Rainier Dispatch -- better known as Farwest Taxi -- jumped into the legal war against the embattled Port of Seattle and is now the second taxi company to claim the Port’s process for selecting a new on-demand airport taxi contract is illegal.
Farwest Taxi filed a lawsuit Friday, Feb. 12 in King County Superior Court against the Port of Seattle and Yellow Cab, its former partner in a joint bid for the airport contract. The lawsuit claims the Port’s proposal process was illegal.
The lawsuit says lobbyist Chris Van Dyk drafted the bid for Yellow Cab, the winning bidder for the on-demand airport contract. Then he turned around and used that insider information to draft a less competitive proposal by the No. 2 bidder, a joint venture between Yellow, Farwest and Orange Cab.
According to the lawsuit, Van Dyk knew trade secrets of the two other bidders in the joint venture, and used that proprietary intellectual property to ensure Yellow Cab submitted the top bid.
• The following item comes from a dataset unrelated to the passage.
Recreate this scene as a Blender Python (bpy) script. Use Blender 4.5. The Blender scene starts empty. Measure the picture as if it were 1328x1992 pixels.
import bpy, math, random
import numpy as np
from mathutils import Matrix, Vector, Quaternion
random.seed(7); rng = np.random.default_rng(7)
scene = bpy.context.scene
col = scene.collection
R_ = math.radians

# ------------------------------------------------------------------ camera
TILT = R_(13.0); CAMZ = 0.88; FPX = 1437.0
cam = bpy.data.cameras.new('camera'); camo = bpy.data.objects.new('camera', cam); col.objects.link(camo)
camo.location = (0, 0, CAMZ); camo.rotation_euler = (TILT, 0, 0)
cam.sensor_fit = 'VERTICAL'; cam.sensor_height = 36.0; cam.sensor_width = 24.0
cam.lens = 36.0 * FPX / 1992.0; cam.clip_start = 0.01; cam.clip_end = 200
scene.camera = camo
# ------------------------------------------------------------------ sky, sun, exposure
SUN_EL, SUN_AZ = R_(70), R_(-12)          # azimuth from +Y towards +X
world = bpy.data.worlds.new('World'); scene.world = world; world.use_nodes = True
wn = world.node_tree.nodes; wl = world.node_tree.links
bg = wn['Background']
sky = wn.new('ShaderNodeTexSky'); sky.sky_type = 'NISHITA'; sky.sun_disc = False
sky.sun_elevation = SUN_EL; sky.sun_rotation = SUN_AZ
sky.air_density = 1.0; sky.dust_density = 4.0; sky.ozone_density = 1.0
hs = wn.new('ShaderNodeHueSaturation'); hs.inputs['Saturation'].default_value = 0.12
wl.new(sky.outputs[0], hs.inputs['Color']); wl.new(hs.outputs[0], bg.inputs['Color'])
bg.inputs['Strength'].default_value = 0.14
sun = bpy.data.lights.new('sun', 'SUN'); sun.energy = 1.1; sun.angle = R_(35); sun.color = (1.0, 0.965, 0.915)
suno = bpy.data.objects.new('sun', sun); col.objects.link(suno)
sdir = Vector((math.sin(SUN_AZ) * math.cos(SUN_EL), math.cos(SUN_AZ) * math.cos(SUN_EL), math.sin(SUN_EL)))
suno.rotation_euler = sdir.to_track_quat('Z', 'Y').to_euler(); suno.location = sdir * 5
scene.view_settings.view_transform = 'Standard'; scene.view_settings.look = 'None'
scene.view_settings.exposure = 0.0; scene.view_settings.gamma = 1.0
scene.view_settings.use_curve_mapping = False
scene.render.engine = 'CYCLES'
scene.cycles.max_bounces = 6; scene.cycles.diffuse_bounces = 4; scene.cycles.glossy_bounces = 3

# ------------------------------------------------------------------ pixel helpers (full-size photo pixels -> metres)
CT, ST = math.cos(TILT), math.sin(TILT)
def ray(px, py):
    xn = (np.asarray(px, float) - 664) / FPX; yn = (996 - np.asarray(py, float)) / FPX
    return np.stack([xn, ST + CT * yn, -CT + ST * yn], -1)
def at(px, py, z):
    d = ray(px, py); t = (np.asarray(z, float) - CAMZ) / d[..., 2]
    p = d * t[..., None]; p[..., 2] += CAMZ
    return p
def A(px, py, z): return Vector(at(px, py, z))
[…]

In addition, in its legal filing, Farwest says it explicitly told Yellow representatives that it did not want anyone who drafted the joint venture proposal to also draft a proposal for any of the three individual members. They said they were assured that would be the case.
This latest lawsuit follows on the heels of a lawsuit filed by the Seattle-Tacoma International Taxi Association (STITA) on Jan. 29.
Like STITA's lawsuit, Farwest Taxi's lawsuit requests a court order barring the Port of Seattle from officially signing a contract with Yellow Cab.
It also seeks an order disqualifying Yellow Cab from future re-bids of the airport contract.